I can find you a boxing manual from the 1800's. Can you find me a Football manual from the 1800's? Gloss over that with sarcastic anti-nostlaigic themes as much as you'd like, but it is what it is.
It's true we've lost the magical skills of the telegraphed backhand, or the slow, looping, foot-off-the-floor haymaker, but these aren't skills that can be easily passed down without collapsing into uncontrollable laughter, and as a result they've gradually been faded out. Wilder is trying his best to keep them alive though.
no they dont, sports have gone into obscurity too, they havent improved, or have evolved from small changes to entirely different games into what they were at one time. You cant say a different sport has the superior athletes. It is incredulous to apply a sweeping statement to ALL and everything like that, and tantamount to being both wrong, and desperate to prove a point that you cant otherwise manage. The only thing you can say with surety is that everything changes.
I am speaking of the quality of athlete. Bigger, stronger, faster is the mantra of all top level sports... and boxing is still a top grossing sport.
I have no idea what you are saying. I never said any sport possesses the superior athletes. Some, though, woul contend that the general level of athlete, across all major sports, has improved over the last century and a half. Some would contend this. Some. OK, Most would contend it.

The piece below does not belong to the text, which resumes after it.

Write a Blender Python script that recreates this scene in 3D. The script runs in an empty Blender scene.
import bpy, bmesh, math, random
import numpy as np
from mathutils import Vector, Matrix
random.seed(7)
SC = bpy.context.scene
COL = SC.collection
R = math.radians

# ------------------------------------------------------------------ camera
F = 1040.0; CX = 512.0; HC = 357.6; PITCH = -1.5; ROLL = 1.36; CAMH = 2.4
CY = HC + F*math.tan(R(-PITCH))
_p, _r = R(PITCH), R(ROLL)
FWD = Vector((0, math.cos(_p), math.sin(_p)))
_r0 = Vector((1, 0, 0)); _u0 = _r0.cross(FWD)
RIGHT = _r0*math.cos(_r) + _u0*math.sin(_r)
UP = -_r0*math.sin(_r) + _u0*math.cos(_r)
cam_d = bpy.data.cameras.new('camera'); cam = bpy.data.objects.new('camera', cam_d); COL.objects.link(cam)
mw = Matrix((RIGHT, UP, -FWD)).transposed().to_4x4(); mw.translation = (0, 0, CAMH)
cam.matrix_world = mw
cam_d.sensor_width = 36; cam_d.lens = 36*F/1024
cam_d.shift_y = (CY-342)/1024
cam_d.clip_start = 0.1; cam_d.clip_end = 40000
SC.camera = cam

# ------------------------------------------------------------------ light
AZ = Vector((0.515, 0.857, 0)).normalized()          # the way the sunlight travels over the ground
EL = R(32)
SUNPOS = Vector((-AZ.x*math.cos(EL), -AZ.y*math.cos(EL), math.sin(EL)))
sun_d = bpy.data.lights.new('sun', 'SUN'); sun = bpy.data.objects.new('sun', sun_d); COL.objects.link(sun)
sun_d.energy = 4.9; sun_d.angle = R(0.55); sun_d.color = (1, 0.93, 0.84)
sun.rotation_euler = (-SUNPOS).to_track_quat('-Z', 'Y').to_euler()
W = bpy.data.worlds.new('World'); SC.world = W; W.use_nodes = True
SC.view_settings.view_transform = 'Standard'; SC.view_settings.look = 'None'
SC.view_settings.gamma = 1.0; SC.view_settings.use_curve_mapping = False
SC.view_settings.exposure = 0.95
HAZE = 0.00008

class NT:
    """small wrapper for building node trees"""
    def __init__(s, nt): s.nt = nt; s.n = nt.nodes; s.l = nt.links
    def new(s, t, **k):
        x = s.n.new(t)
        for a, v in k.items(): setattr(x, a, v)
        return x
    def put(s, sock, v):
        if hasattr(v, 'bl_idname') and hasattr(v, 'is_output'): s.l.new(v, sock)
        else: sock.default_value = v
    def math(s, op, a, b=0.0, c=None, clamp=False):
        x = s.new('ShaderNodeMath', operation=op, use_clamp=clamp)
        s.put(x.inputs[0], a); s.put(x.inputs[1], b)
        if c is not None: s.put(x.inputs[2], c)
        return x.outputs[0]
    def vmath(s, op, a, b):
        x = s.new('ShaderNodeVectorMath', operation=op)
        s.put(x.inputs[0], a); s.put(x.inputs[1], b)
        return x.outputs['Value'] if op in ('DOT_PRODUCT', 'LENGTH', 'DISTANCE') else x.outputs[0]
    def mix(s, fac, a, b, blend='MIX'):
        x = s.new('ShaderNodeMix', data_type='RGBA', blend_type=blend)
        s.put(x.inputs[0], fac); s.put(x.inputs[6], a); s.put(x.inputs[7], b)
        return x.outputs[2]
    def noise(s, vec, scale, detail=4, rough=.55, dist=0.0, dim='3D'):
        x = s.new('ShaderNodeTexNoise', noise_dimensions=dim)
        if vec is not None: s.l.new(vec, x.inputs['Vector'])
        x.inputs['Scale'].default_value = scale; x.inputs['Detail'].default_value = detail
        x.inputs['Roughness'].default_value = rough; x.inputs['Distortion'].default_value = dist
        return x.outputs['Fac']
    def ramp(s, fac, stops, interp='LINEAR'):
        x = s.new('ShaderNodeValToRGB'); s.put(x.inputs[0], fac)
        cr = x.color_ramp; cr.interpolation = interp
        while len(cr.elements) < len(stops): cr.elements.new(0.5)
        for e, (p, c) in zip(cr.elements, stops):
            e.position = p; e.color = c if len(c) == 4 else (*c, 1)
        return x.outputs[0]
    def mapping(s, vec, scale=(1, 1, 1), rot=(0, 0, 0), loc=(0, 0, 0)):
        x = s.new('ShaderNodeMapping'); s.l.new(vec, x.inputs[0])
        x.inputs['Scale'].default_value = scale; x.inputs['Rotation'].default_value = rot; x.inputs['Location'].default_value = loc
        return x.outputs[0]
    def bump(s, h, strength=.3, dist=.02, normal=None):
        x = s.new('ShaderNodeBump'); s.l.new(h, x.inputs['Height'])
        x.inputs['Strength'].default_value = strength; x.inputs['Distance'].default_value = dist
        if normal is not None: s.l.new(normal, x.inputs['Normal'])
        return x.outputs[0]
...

you have said that across any sport, superior athletes evolve, dont play silly buggers. are you not saying it now? if not then thats ok
Yes, but I am saying it should be weighed with other factors as well. The evolution you see in Football imo shouldn't be paralleled with that of boxing, even if they share some traits of sociological evolution. 100 years ago, there was breadth of resources to learn and master boxing. That kind of thing didn't exist for Football. Things change faster towards their birth, whereas things that have been around for time refine out.